SP: Well, thank you. And I think those other things, like some of the chord voicings that I use or chord movements have come from what the soul and church organists would do. And a lot of the peddle steel had a lot to do with why I play the guitar flat. I like the way that it looks and it sort of plugs into that receptor that I love so much about peddle steel. Its like the other instruments I've learned I definitely bring to the guitar.

EW: That's always good.

SP: I play keys sometimes, especially when we've had various musicians in the band and somebody has a bigger keyboard rig. I'll go over to play the keys, or I play drums sometimes during shows. Some tours I bring the saxophone.

EW: Now, do you play the saxophone?

SP: I do, yeah. I'm actually pretty reasonable. I'm thinking I might bring it this weekend.

EW: That would be interesting, I'd like to see that.

SP: Yes, it's pretty fun. The beginning of my level of music was the saxophone and when I was a kid I played it through high school.

EW: Was that your first instrument?

SP: Piano was my first instrument, but I was forced to do it by my parents and I hated it. I was like 5 or 6 and I absolutely did not want to play piano. Or be forced to practice. I quit piano when I was 7 or 8 or something like that and I found the saxophone in like elementary school and was like 'Ok, this is cool.' Then I put it down entirely when I was like 18 and I never played it again until recently.

EW: Interesting.

SP: Can still play it, so like, it's there.

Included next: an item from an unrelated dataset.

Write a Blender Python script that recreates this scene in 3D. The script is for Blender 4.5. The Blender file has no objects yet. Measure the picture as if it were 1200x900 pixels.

EW: Yeah, was your family musical too, or was it just you?

SP: Well, my mother, nah. My dad is very much. When I was little, my folks were kinda Footloose style. They were conservative Christians and there was no music... like music was the devil's tool type of thing. If you played a Beatles record backwards, they're giving you Satan messages. That type of thing. And so there wasn't much music in our house, but my dad is very musical and really is a very natural musician. He would play the banjo sometimes and those were special glimpses. And I think that they were always very supportive of my music. They never tried to encourage me to not do it in any way. And I think that when I was taking sax lessons, it helped me to get some more exposure to music that wasn't church music. Because of jazz, I could go to the library and check out jazz records and stuff as a kid.

EW: You mentioned festivals when we were talking a minute ago, and you've been playing a lot of them in the last few years. Is there one particular festival that stands out for you?

SP: I think I if I had to pick one festival, they're almost like people. They all have their own personalities and every single of them is so unique, but I'd say High Sierra. It's the organization. It's so well organized that you can go and have a really fun time and you're not spending too much with details of when it's time to show up or where you're camping, or how you feed your band. And then the artists that they bring are always really fun. They specifically build into the festival collaborations. I'll find myself playing with people I've never met, like me and Fareed Haque and Stanley Jordan on stage together or something. Where we didn't even know that we were gonna do that until like an hour before. I just think that's really fun and cool. It's set up in a way where it doesn't feel like, 'Oh gosh I've got this show tomorrow with Stanley Jordan, I better get ready.' Because, I didn't even really know I was doing it and you're just like, 'Hey Stanley, you wanna come do this thing?' I don't know, I just think that's really cool.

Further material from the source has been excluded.